Hey,
I'm Parker.

Use Self-Hosted GitHub Actions Runners

GitHub released self-hosted Actions runners some time ago. The gist is this: instead of using GitHub-provided machines to run your Actions workflows, you use a computer you control instead. This can be hugely powerful for enterprises and at-home nerds alike. I’m going to share two use-cases that I came up with today.

Downloading and setting up the runner is fast and easy. You can add them to a single repo or to whole organizations. Unfortunately, there’s not currently a means of setting a self-hosted runner for a user account – users can only add them to individual repos.

DISCLAIMER: Security on self-hosted runners is up to you. Every workflow you execute on your machine has all the access your user does unless you isolate the runner properly. Proceed at your own risk!

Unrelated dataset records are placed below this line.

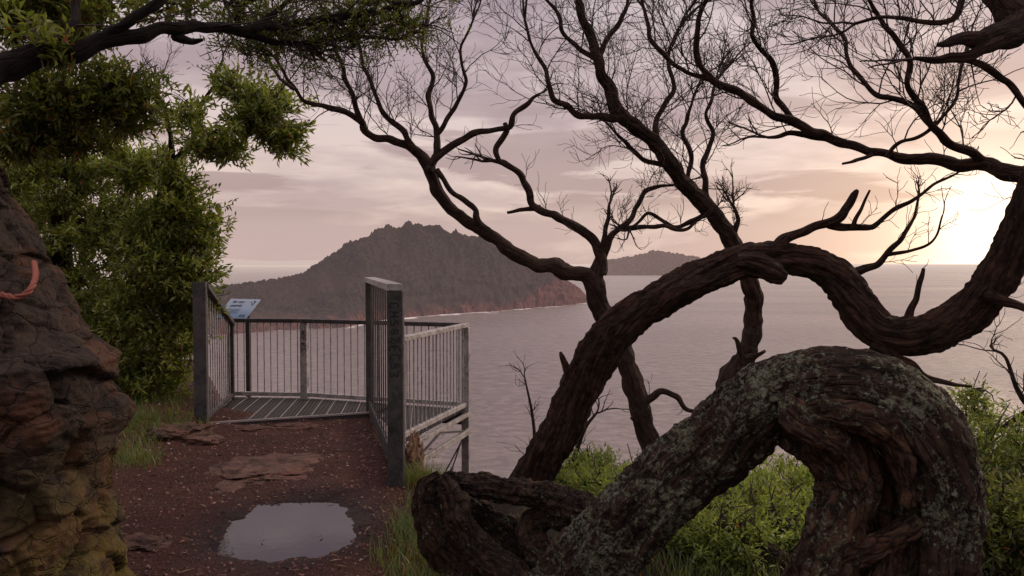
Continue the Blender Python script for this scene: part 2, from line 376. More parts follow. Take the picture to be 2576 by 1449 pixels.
# ------------------------------------------------------------ headland and islands
def hills(name,sil,water,width,rows,cols,mat,label,bumpamp,bscale,x0,x1,cliff=.12,gul=.13):
    V=[]
    sx=[q[0] for q in sil]; sy=[q[1] for q in sil]; wx=[q[0] for q in water]; wy=[q[1] for q in water]
    for j in range(rows):
        t=j/(rows-1)
        for i in range(cols):
            px=x0+(x1-x0)*i/(cols-1)
            ys=np.interp(px,sx,sy); yw=np.interp(px,wx,wy)
            dw=(H-SEA)*F/(yw-662)
            X=(px-1288)/F
            wd=width*(.35+.65*min(1,max(0,(x1-px)/300.)))
            dr=dw+wd*.55
            zr=H-(ys-662)/F*dr
            d=dw+wd*1.3*t
            tt=t*1.3/.55
            cl=cliff*(1+2.4*min(1,max(0,(px-1150)/250))) if name=='headland' else cliff
            if tt<=1: sh=cl*min(1,tt/.06)+(1-cl)*math.sin(tt*math.pi/2)**1.15
            else: sh=max(0,math.cos((tt-1)/(1.3/.55-1)*math.pi/2))**.8
            x=X*d
            hh=(zr-SEA)*sh
            rid=(.35-abs(nz(x/110,d/150,0))*1.6)+.6*(.3-abs(nz(x/45,d/70,2))*1.5)
            if tt<.95: hh*=1+gul*1.6*rid*math.sin(min(1,tt)*math.pi)
            if hh>12 and tt<1.2: hh+=bumpamp*(nz(x/bscale,d/bscale,4)+.8*nz(x/bscale*2.1,d/bscale*2.1,8)+.6*nz(x/bscale*4.5,d/bscale*4.5,8))*min(1,(hh-12)/20)
            elif hh>1: hh+=4.5*nz(x/11,d/11,hh/7)
            V.append((x,d+ ((12*nz(x/20,hh/12,3)+8*nz(x/8,hh/20,3)) if tt<.25 else 0),SEA-1+hh))
    Fc=[(j*cols+i,j*cols+i+1,(j+1)*cols+i+1,(j+1)*cols+i) for j in range(rows-1) for i in range(cols-1)]
    o=mesh_obj(name,V,Fc,mat,True); tag(o,label,'hill',kind='structure'); return o
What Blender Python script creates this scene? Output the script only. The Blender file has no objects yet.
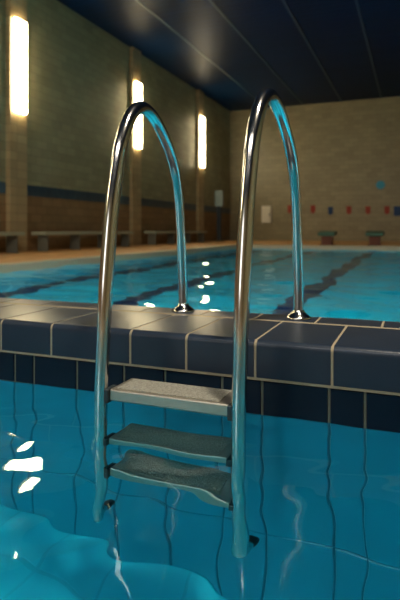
import bpy, bmesh, math, random
from mathutils import Vector
random.seed(7)
C = bpy.context.scene.collection
SC = bpy.context.scene
T = math.radians(22.1); CT, ST = math.cos(T), math.sin(T)
H = 0.62                      # eye height over the water (water level z = 0)
DECK = 0.12
XW = -8.5                     # left wall
YF = 24.9                     # far wall
ZC = 6.5                      # ceiling
XR = 7.0; YB = -9.0
PX0, PX1 = -5.5, 5.6          # pools in x
Y0, Y1 = 1.72, 2.29           # divider
YE = 17.2                     # far edge of the far pool
YN = -3.6                     # near edge of the near pool
DN, DF = 1.15, 1.4            # depths

# ------------------------------------------------------------------ materials
def mat(name):
    m = bpy.data.materials.new(name); m.use_nodes = True
    nt = m.node_tree; b = nt.nodes['Principled BSDF']
    return m, nt, b
def link(nt, a, b): nt.links.new(a, b)
def plain(name, col, rough=.5, metal=0, noise=0.0, nscale=20, bump=0.0, bscale=80, spec=.5):
    m, nt, b = mat(name)
    b.inputs['Roughness'].default_value = rough; b.inputs['Metallic'].default_value = metal
    b.inputs['Specular IOR Level'].default_value = spec
    tc = nt.nodes.new('ShaderNodeTexCoord')
    nz = nt.nodes.new('ShaderNodeTexNoise'); nz.inputs['Scale'].default_value = nscale; nz.inputs['Detail'].default_value = 4
    link(nt, tc.outputs['Object'], nz.inputs['Vector'])
    mx = nt.nodes.new('ShaderNodeMix'); mx.data_type = 'RGBA'
    lo = [c*(1-noise) for c in col[:3]]+[1]; hi = [min(1, c*(1+noise)) for c in col[:3]]+[1]
    mx.inputs['A'].default_value = lo; mx.inputs['B'].default_value = hi
    link(nt, nz.outputs['Fac'], mx.inputs['Factor']); link(nt, mx.outputs['Result'], b.inputs['Base Color'])
    if bump:
        n2 = nt.nodes.new('ShaderNodeTexNoise'); n2.inputs['Scale'].default_value = bscale; n2.inputs['Detail'].default_value = 3
        link(nt, tc.outputs['Object'], n2.inputs['Vector'])
        bp = nt.nodes.new('ShaderNodeBump'); bp.inputs['Strength'].default_value = bump; bp.inputs['Distance'].default_value = .01
        link(nt, n2.outputs['Fac'], bp.inputs['Height']); link(nt, bp.outputs['Normal'], b.inputs['Normal'])
    return m
def tiled(name, col, grout, bw, bh, mortar=.006, rough=.35, axis='xz', offset=.5, var=.12, spec=.5, bump=.25):
    """brick / tile pattern in the object's own metres"""
    m, nt, b = mat(name)
    b.inputs['Roughness'].default_value = rough; b.inputs['Specular IOR Level'].default_value = spec
    tc = nt.nodes.new('ShaderNodeTexCoord'); sp = nt.nodes.new('ShaderNodeSeparateXYZ'); cb = nt.nodes.new('ShaderNodeCombineXYZ')
    link(nt, tc.outputs['Object'], sp.inputs[0])
    link(nt, sp.outputs[axis[0].upper()], cb.inputs['X']); link(nt, sp.outputs[axis[1].upper()], cb.inputs['Y'])
    br = nt.nodes.new('ShaderNodeTexBrick'); br.offset = offset
    br.inputs['Scale'].default_value = 1; br.inputs['Brick Width'].default_value = bw; br.inputs['Row Height'].default_value = bh
    br.inputs['Mortar Size'].default_value = mortar; br.inputs['Mortar Smooth'].default_value = .2
    br.inputs['Color1'].default_value = [c*(1-var) for c in col]+[1]; br.inputs['Color2'].default_value = [min(1, c*(1+var)) for c in col]+[1]
    br.inputs['Mortar'].default_value = list(grout)+[1]
    link(nt, cb.outputs[0], br.inputs['Vector'])
    nz = nt.nodes.new('ShaderNodeTexNoise'); nz.inputs['Scale'].default_value = 1.3; nz.inputs['Detail'].default_value = 5
    link(nt, tc.outputs['Object'], nz.inputs['Vector'])
    mr = nt.nodes.new('ShaderNodeMapRange'); mr.inputs['To Min'].default_value = .8; mr.inputs['To Max'].default_value = 1.2
    link(nt, nz.outputs['Fac'], mr.inputs['Value'])
    mu = nt.nodes.new('ShaderNodeMix'); mu.data_type = 'RGBA'; mu.blend_type = 'MULTIPLY'; mu.inputs['Factor'].default_value = 1
    link(nt, br.outputs['Color'], mu.inputs['A']); link(nt, mr.outputs['Result'], mu.inputs['B'])
    link(nt, mu.outputs['Result'], b.inputs['Base Color'])
    if bump:
        inv = nt.nodes.new('ShaderNodeMath'); inv.operation = 'SUBTRACT'; inv.inputs[0].default_value = 1
        link(nt, br.outputs['Fac'], inv.inputs[1])
        bp = nt.nodes.new('ShaderNodeBump'); bp.inputs['Strength'].default_value = bump; bp.inputs['Distance'].default_value = .01
        link(nt, inv.outputs[0], bp.inputs['Height']); link(nt, bp.outputs['Normal'], b.inputs['Normal'])
    return m
def emit(name, col, strength):
    m, nt, b = mat(name)
    b.inputs['Base Color'].default_value = list(col)+[1]
    b.inputs['Emission Color'].default_value = list(col)+[1]; b.inputs['Emission Strength'].default_value = strength
    return m

M = {}
WALLC = (.28, .255, .145)
M['wall'] = tiled('glazed_wall_tile', WALLC, (.20, .17, .10), .40, .20, .008, .45, 'yz', spec=.2)
M['wall_low'] = tiled('brown_wall_tile', (.25, .15, .07), (.14, .085, .04), .40, .20, .008, .45, 'yz', spec=.2)
M['wall_x'] = tiled('glazed_wall_tile_end', (.275, .23, .135), (.20, .165, .095), .40, .20, .008, .38, 'xz')
M['pil'] = tiled('pilaster_tile', (.40, .29, .15), (.26, .18, .09), .40, .20, .008, .38, 'yz', 0)
M['stripe'] = tiled('blue_band_tile', (.022, .05, .075), (.05, .07, .08), .25, .25, .008, .3, 'yz', 0)
M['deck'] = tiled('tan_deck_tile', (.66, .36, .14), (.46, .25, .10), .2, .2, .006, .45, 'xy', 0, bump=.1)
M['kerb'] = plain('pale_kerb_stone', (.55, .47, .33), .4, noise=.1)
M['ceil'] = tiled('navy_ceiling_slat', (.002, .015, .050), (.001, .006, .020), 40, .28, .02, .42, 'xy', 0, .08, .045, .5)
M['ceil_strip'] = plain('blue_ceiling_strip', (.006, .042, .075), .5)
M['cope'] = plain('slate_coping_tile', (.016, .025, .042), .29, noise=.18, nscale=7, bump=.07, bscale=120, spec=.25)
M['navy'] = plain('navy_waterline_tile', (.0015, .006, .018), .36, noise=.25, nscale=6, bump=.03, bscale=15, spec=.2)
M['teal'] = plain('teal_pool_tile', (.001, .215, .325), .3, noise=.12, nscale=5)
M['grout_l'] = plain('pale_grout', (.27, .225, .15), .8, noise=.15, nscale=40)
M['grout_d'] = plain('olive_grout', (.11, .115, .085), .8, noise=.15, nscale=40)
M['grout_w'] = plain('underwater_grout', (.001, .135, .20), .8, noise=.15, nscale=40)
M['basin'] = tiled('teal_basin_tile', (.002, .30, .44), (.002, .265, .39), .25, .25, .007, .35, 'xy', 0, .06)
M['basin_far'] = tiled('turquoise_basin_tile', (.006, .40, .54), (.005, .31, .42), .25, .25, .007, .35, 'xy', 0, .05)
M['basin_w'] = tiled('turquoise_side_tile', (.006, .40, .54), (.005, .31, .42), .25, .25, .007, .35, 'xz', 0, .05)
M['lane'] = plain('navy_lane_tile', (.003, .016, .07), .35, noise=.1)
M['conc'] = plain('grey_concrete', (.12, .12, .12), .8, noise=.1)
M['black'] = plain('black_rubber', (.018, .026, .030), .45, noise=.1)
M['bench'] = plain('pale_green_bench_slab', (.34, .36, .26), .35, noise=.1)
M['bench_leg'] = plain('grey_bench_leg', (.14, .14, .11), .5)
M['pad'] = plain('non_slip_grit', (.23, .225, .19), .6, metal=.2, noise=1.6, nscale=190, bump=1.0, bscale=240)
M['red'] = plain('red_pennant_cloth', (.34, .05, .03), .7, noise=.1)
M['bluec'] = plain('blue_pennant_cloth', (.02, .06, .17), .7, noise=.1)
M['cyan'] = plain('sky_blue_enamel', (.02, .30, .50), .4)
M['white'] = plain('cream_box_paint', (.85, .80, .68), .4)
M['notice'] = plain('grey_blue_board', (.26, .33, .33), .5)
M['post'] = plain('dark_slate_post', (.02, .035, .05), .5)
M['green'] = plain('dark_green_block_paint', (.05, .13, .09), .5)
M['rust'] = plain('brown_block_leg', (.16, .05, .03), .6)
M['house'] = plain('bronze_lamp_housing', (.25, .18, .08), .4, metal=.6)
M['lamp'] = emit('glowing_lamp_glass', (1.0, .82, .48), 24)
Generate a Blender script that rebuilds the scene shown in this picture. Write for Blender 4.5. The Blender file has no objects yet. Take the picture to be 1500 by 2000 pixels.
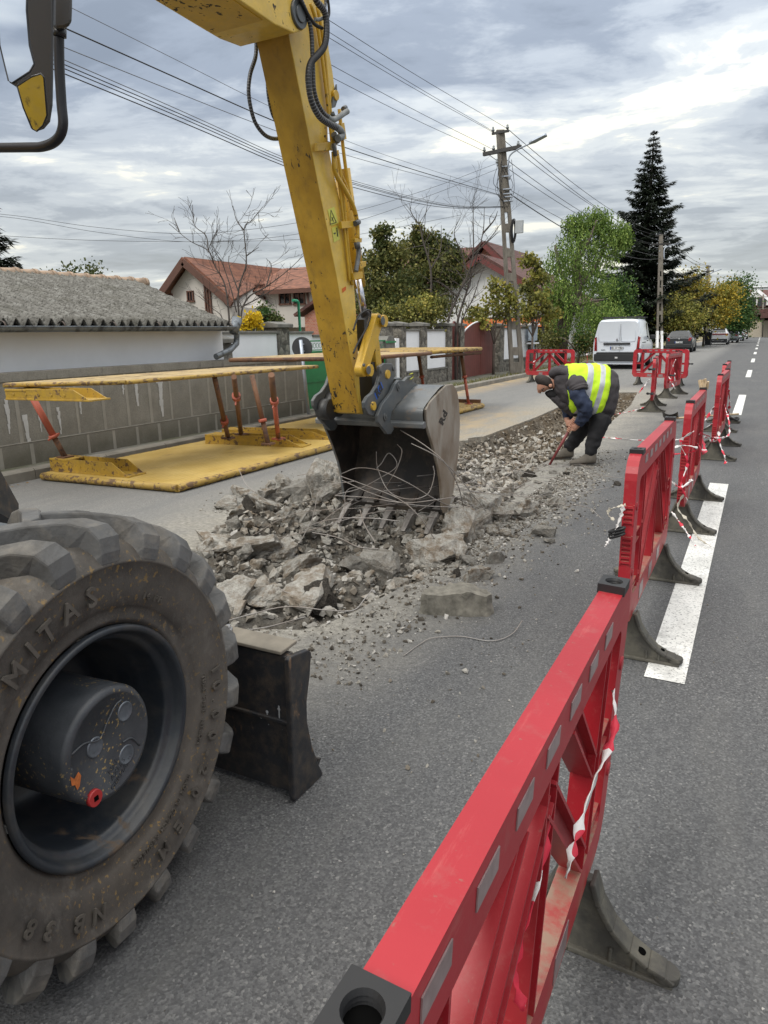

Use case 1: Full-text Instapaper archive

Instapaper has been around over 10 years now, and I have been a user for almost all of that time. I have thousands of saved articles with highlights and notes that I don’t want to lose. I developed a Go program to pull down my saved articles and generate a Jekyll site: each article is a post with its content from the Instapaper Full-text API endpoint, and each article has 2 data files, one for metadata like “did I star this?” and one with a list of my highlights. A script builds the Jekyll site, then syncs it to a home server where it is served with nginx. Since the home server is running Tailscale, I can easily go to https://hostname/instapaper-archive to view every article I have ever saved.

All this works well, but it requires that I remember to run this script on my laptop when I have read some articles on Instapaper, and it is closely tied to state on my laptop. Logs are not persisted anywhere. It has all the problems you’d expect with a personal program you’re running by hand. So, how can I automate this? A self-hosted GitHub Actions runner, of course!

GitHub Actions allows you to run workflows on a schedule. Using Cron syntax, you can schedule a workflow to run as often as every 5 minutes. The beauty of a self-hosted runner is that I control the environment: I control the network, I control the disk, and I control the workflow. (There’s a way to fix the network bit by using tailscale/github-action to setup an ephemeral node, but why eat into my Actions minutes when I can use an idle computer in my home instead?)

I setup the workflow to run the archiver, run jekyll, then rsync the resulting site to my home server for later browsing. Since the archiver works incrementally, I setup a directory outside the working directory that I could write to. This allows me to more easily maintain state between runs.

The key pieces of this workflow are:

on:
  schedule:
  # Run every day at 5:30 and 17:30 UTC.
  - cron: '30 5,17 * * *'

and

runs-on: self-hosted

If you have a number of self-hosted Actions runners on your repo, you can tag them with whatever you like and target just a subset:

# Finds runners tagged with both "self-hosted" and "mytag"
runs-on: [self-hosted, mytag]

It’s nice to have this kind of scheduled work automated for me running on a computer I trust. But is there anything more critical you can use self-hosted runners for?

Use case 2: Scheduled Puppet runs

As a self-professed nerd working in the server space for a few years, I maintain a Puppet repo to configure my personal servers. It’s worked well for me for over 5 years now. I have a cron job on each host that runs puppet apply. This seems to work, but there’s no transparency and it wastes CPU by running every 5 minutes. If I ran a self-hosted runner on each host instead, I could run Puppet on push to my main branch, instead of waiting for the cron job to run, and I could see the puppet run’s logs much more easily.

I gave this a try on my home server first (since it’s easier to recover a host you have physical access to), and it worked like a charm. I configured the runner as root (eek!) and installed a systemd service with ./svc.sh install && ./svc.sh start. I wrote a workflow to pull the latest changes and run puppet apply in my checkout of the repo on each host, and it worked like a charm.

Since I have multiple hosts, I decided I needed to tag them with their hostname so I could target a job to each host. Each host’s puppet apply is thus independent so if there’s a problem on one host, it doesn’t affect the functioning of puppet on the others.

In order to run on push, I added:

on:
  push:
    branches: [main]

and I created a job for that host:

jobs:
  homeserver:
    runs-on: [self-hosted, homeserver]
    
    steps: 

I pushed this up and it all worked! Changes to the Puppet repo were applied directly to the host by the self-hosted runner. Next, I added a self-hosted runner to my cloud VM and specified a second job in the YAML:

jobs:
  homeserver:
    runs-on: [self-hosted, homeserver]
    
    steps: 
  cloudvm:
    runs-on: [self-hosted, cloudvm]
    
    steps: 

This worked like a charm. Now I can stop wasting CPU with my cron job and I can easily see the result of any change I make in the GitHub UI.

Conclusion

Self-hosted runners are pretty magical. You can test your code with the computer under your desk! You can apply system configuration changes with a simple Git push! You can run all sorts of code whenever you want! So far I’m really impressed with how these runners “just work” out of the box. What are you using self-hosted runners for?